_Exercise details_
Open with the line that has "Write the bpy"; close with the line that has "bpy.context.scene.camera = co". Retype those lines exactly, images excluded.

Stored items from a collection

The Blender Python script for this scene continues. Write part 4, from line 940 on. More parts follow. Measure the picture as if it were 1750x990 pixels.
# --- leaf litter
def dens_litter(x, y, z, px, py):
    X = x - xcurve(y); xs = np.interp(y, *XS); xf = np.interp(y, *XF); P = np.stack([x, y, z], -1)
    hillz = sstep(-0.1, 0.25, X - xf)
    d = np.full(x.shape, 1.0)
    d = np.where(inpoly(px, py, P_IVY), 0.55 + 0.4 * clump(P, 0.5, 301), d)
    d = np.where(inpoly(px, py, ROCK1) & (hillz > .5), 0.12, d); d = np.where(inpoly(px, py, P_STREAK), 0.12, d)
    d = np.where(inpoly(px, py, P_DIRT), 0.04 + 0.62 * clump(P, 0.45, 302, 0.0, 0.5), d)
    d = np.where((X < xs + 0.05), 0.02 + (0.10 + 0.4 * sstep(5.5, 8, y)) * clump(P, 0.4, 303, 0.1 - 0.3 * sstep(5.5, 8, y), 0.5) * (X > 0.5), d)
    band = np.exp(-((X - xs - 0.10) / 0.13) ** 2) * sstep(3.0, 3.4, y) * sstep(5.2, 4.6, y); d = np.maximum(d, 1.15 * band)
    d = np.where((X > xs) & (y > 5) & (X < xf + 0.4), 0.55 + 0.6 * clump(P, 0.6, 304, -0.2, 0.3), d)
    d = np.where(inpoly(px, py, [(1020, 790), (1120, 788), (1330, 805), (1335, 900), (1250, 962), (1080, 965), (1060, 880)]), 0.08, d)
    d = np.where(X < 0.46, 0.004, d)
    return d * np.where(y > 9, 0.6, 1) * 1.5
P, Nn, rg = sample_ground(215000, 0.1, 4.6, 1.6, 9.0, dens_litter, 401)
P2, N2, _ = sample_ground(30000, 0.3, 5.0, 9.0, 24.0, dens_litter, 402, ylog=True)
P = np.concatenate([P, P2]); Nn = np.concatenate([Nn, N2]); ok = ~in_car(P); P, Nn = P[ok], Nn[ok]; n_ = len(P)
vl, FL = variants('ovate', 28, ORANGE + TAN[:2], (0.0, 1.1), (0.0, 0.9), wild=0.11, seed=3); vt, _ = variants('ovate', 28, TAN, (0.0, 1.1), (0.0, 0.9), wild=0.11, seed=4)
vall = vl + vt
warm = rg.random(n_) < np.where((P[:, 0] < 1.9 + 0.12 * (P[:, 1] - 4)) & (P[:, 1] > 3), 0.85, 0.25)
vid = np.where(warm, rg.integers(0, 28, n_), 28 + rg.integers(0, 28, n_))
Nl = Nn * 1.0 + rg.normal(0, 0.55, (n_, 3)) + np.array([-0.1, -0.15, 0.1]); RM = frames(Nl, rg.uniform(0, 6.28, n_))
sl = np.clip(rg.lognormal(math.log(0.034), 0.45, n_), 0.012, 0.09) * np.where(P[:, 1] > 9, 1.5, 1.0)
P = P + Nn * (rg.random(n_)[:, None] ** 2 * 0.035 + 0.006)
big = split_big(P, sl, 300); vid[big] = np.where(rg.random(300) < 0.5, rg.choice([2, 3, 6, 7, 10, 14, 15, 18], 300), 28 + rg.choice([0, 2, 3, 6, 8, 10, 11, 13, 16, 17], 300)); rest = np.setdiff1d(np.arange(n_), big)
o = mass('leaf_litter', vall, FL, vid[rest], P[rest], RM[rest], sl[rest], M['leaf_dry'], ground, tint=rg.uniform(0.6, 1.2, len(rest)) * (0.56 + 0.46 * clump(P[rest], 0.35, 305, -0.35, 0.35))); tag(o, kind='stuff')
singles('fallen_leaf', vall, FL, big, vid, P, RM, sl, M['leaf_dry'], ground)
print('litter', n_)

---

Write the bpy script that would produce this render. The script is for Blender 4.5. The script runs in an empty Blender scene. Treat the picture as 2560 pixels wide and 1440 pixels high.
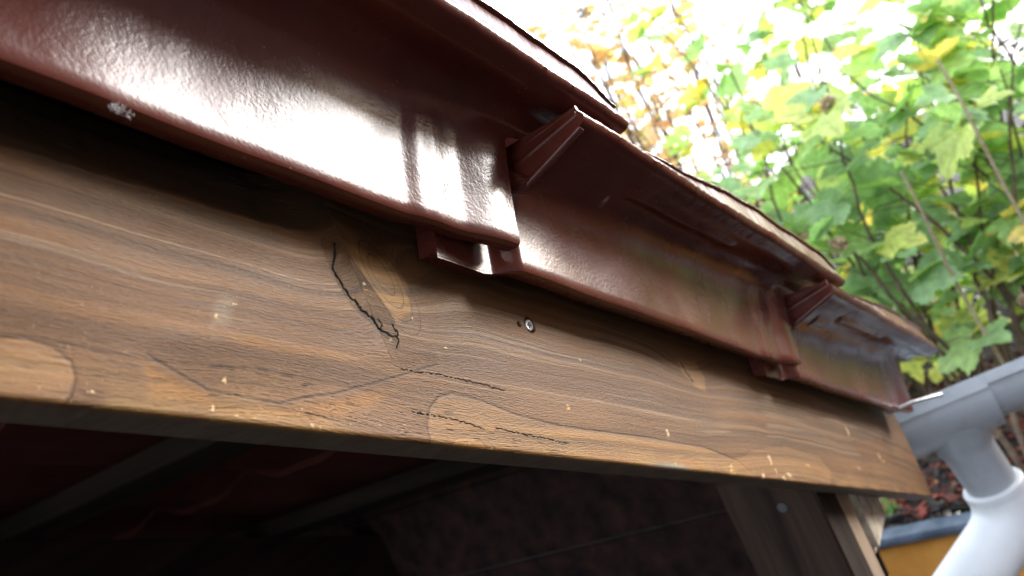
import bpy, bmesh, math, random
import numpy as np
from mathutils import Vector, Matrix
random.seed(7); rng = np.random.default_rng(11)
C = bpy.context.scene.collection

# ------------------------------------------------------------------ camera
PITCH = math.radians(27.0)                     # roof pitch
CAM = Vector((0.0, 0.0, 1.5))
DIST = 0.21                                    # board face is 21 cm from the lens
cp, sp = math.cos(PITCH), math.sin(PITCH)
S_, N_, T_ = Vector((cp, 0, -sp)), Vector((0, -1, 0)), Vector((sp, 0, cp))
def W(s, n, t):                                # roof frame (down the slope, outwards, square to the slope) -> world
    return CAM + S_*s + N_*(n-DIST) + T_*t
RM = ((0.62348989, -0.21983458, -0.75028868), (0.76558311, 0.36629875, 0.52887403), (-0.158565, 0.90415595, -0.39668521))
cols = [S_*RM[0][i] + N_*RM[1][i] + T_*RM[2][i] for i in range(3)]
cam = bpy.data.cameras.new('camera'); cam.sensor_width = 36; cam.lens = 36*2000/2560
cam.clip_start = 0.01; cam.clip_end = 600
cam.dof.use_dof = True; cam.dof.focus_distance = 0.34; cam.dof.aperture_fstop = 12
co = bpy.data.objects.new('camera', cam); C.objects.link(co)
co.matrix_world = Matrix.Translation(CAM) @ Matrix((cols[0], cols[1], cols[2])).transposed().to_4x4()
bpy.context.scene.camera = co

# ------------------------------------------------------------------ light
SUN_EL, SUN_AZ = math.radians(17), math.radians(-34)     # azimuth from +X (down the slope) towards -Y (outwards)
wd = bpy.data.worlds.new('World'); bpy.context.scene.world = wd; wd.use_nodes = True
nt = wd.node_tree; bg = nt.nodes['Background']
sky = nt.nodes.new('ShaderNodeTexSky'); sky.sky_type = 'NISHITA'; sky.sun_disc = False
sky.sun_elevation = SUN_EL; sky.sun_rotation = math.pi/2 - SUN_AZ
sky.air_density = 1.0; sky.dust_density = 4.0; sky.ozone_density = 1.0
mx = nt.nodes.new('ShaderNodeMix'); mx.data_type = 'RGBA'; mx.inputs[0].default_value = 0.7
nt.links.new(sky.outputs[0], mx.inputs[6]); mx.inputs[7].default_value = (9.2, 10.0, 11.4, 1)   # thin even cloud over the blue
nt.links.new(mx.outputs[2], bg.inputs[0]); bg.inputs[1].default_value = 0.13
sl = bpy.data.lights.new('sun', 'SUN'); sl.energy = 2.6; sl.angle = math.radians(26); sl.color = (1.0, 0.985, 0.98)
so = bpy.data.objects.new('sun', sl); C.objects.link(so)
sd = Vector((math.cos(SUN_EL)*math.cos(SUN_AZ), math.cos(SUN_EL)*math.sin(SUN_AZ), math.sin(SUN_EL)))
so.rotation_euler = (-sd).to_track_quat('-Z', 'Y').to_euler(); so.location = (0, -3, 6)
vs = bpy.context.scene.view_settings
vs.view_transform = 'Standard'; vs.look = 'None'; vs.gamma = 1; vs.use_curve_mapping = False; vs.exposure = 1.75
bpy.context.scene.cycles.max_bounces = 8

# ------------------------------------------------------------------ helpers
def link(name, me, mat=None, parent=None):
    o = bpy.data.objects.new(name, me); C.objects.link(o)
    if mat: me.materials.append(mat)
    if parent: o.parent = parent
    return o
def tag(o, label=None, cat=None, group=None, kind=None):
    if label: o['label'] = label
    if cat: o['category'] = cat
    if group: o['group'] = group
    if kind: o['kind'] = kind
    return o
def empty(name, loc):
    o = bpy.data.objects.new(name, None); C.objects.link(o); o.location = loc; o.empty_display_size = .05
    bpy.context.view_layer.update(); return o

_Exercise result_
Write the bpy script that would produce this render. The script is for Blender 4.5. The script runs in an empty Blender scene. Treat the picture as 2560 pixels wide and 1440 pixels high.
import bpy, bmesh, math, random
import numpy as np
from mathutils import Vector, Matrix
random.seed(7); rng = np.random.default_rng(11)
C = bpy.context.scene.collection

# ------------------------------------------------------------------ camera
PITCH = math.radians(27.0)                     # roof pitch
CAM = Vector((0.0, 0.0, 1.5))
DIST = 0.21                                    # board face is 21 cm from the lens
cp, sp = math.cos(PITCH), math.sin(PITCH)
S_, N_, T_ = Vector((cp, 0, -sp)), Vector((0, -1, 0)), Vector((sp, 0, cp))
def W(s, n, t):                                # roof frame (down the slope, outwards, square to the slope) -> world
    return CAM + S_*s + N_*(n-DIST) + T_*t
RM = ((0.62348989, -0.21983458, -0.75028868), (0.76558311, 0.36629875, 0.52887403), (-0.158565, 0.90415595, -0.39668521))
cols = [S_*RM[0][i] + N_*RM[1][i] + T_*RM[2][i] for i in range(3)]
cam = bpy.data.cameras.new('camera'); cam.sensor_width = 36; cam.lens = 36*2000/2560
cam.clip_start = 0.01; cam.clip_end = 600
cam.dof.use_dof = True; cam.dof.focus_distance = 0.34; cam.dof.aperture_fstop = 12
co = bpy.data.objects.new('camera', cam); C.objects.link(co)
co.matrix_world = Matrix.Translation(CAM) @ Matrix((cols[0], cols[1], cols[2])).transposed().to_4x4()
bpy.context.scene.camera = co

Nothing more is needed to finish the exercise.